The defending champion Braves were shocked by the Phillies in the division series. Atlanta’s pitching staff had a rough series. Kyle Wright was terrific in game 2, the Braves’ only win of the series, but Max Fried was chased after three and a third in game 1 and neither Spencer Strider and Charlie Morton made it through the third inning in their starts. Their offense wasn’t great either — stars Austin Riley, Dansby Swanson and Michael Harris II went a combined 4 for 45 with 14 strikeouts in the series. Without a repeat this year, the last team to successfully defend their title remains the Yankees in 2000. 

Astros Roll

The Mariners were the feel-good story of the postseason, having made the playoffs for the first time in 21 years. Unfortunately, their season ended on Saturday night in an 18-inning marathon against the Astros, who swept Seattle in the division series to advance. Yordan Alvarez was clutch for Houston — he had a walk-off three-run homer in game 1 and a go-ahead two-run shot in game 2. It’s the sixth consecutive American League championship series appearance for the Astros, who have won three pennants and a World Series in that span. At least one of my predictions hasn’t collapsed — yet. 

Broken Promises

In March, Dave Roberts told radio host Dan Patrick to “put it on record” that his Dodgers would win the World Series in 2022. Instead, they chose a more familiar course of action — collapsing in October.

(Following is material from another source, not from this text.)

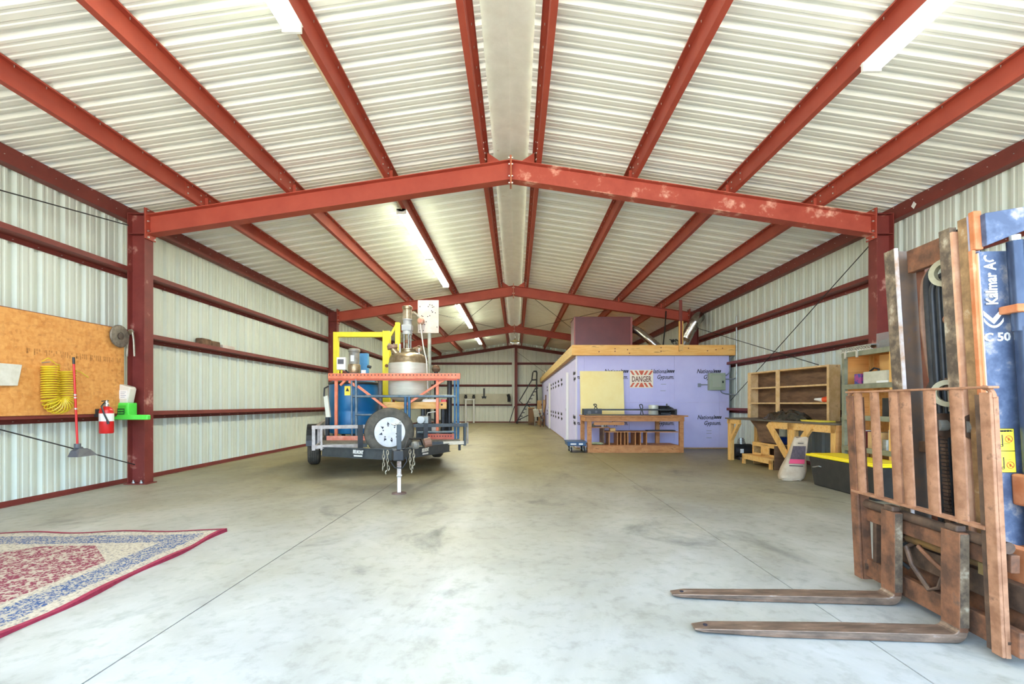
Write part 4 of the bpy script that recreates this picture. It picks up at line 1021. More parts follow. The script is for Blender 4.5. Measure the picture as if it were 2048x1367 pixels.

Los Angeles was eliminated by the San Diego Padres, a team they owned in the regular season, in four games. Give credit to San Diego, especially their bullpen, for a great series. But the Dodger bats were quiet, as they scored only 12 runs in four games, and their season was over in the blink of an eye. The harsh reality for the Dodgers is this: Nobody cares about the 111-win regular season. The goal for this team was always World Series or bust, and they didn’t even come close.